Manifeste des » Pantins «
octobre 2001
Aujourd’hui, l’artiste ne mène plus l’Art. Il ne le décide plus. Ne l’habite plus.
Qui décide alors ? Qui fait l’Art aujourd’hui ? : le commissaire de Biennale fabriquant un concept d’exposition sous l’égide d’un titre porteur et collectant tout ce qui s’y rapporte ; le directeur de Centre d’Art présidant au choix de l’accueil de telle ou telle œuvre ou de tel ou tel artiste en résidence.
Les yeux qui fabriquent l’Art Contemporain aujourd’hui sont ceux des professionnels du milieu, institutionnellement formés et habilités à juger, à collecter, peser, analyser, la valeur des démarches » à la mode « . Le héros de l’activité artistique, celui qui la pense, qui la rend sensible, la fait vibrer,
l’assemble, la rend intelligible et actuelle, et la donne à lire au public, n’est plus l’artiste, mais bien le commissaire.
Et cet état de fait arrange plutôt l’artiste… qui loin de se rebeller, donne contentement à son commanditaire, à sa paternité… et se conforme à ses visions, à ses choix, à ses goûts.
Et s’il se trouve en manque, une aubaine par les temps qui courent…
subjugués par les nouvelles productions de l’ère technologique ! tant de nouvelles paternités à convoiter sous le couvert des Nouveaux Outils de Communication et des Nouveaux Médias.
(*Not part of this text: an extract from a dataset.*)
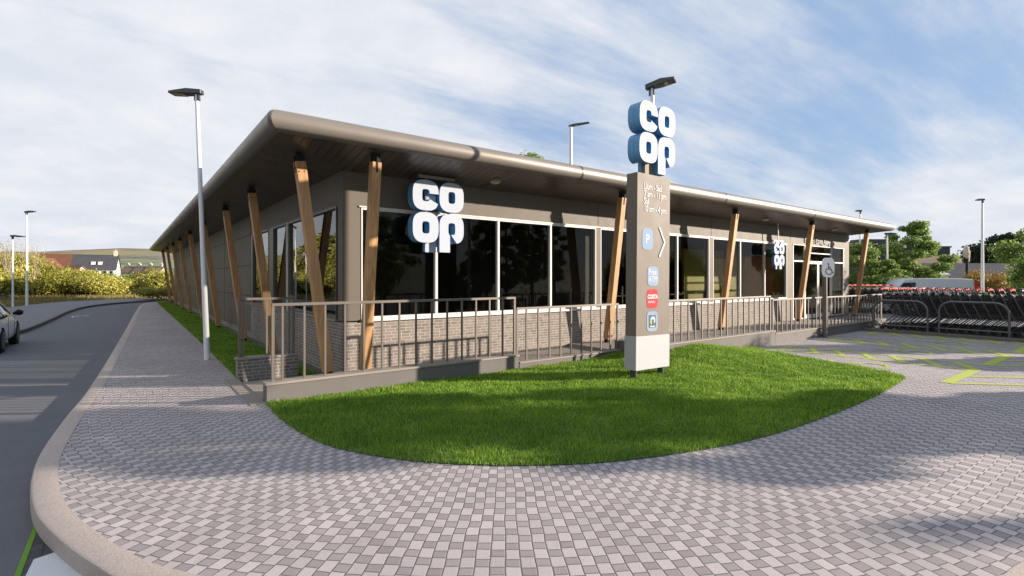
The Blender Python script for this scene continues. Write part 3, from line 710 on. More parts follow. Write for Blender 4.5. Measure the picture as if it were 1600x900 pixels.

Communiquer technologiquement, ne plus rien dire : le fers de lance. Ce renoncement à l’identité, l’artiste l’a commencé à la fin des années 60. Le 21ème siècle lui ouvre désormais entièrement les bras. Quelle décharge ! Ne plus être en charge de l’être. Laisser labels » artistique » et » artisanal « se mélanger. Prendre les uns pour les autres. Passer incognito dedans. L’âme est vendue. Tous enfin libérés du labeur à vivre l’Etre, de la responsabilité à endosser ses propres risques.
Les » Pantins » sont de ceux-là. Nous jouons le jeu. Nous nous conformons.
Nous n’existons que par nos seules activités… rudimentaires, banales, impuissantes et sommaires. Nous ne nous distinguons par aucun état d’âme ni sentiment personnel, par aucune conviction. Nous nous plions au regard et au désir d’autrui : nous ne revendiquons ni n’avons aucune identité. Ceci est
Notre réalité sur le terrain. C’est tout ce qui nous importe. Et nous l’assumons.
Nous nous revendiquons par contre du monde entier, apatrides et de tous les
pays, dispersés, disséminés dans le global, profiteurs incongrus d’une conjoncture hautement techniciste idéale pour nous effacer et nous fondre dedans.
Nous sommes de très heureux cadavres.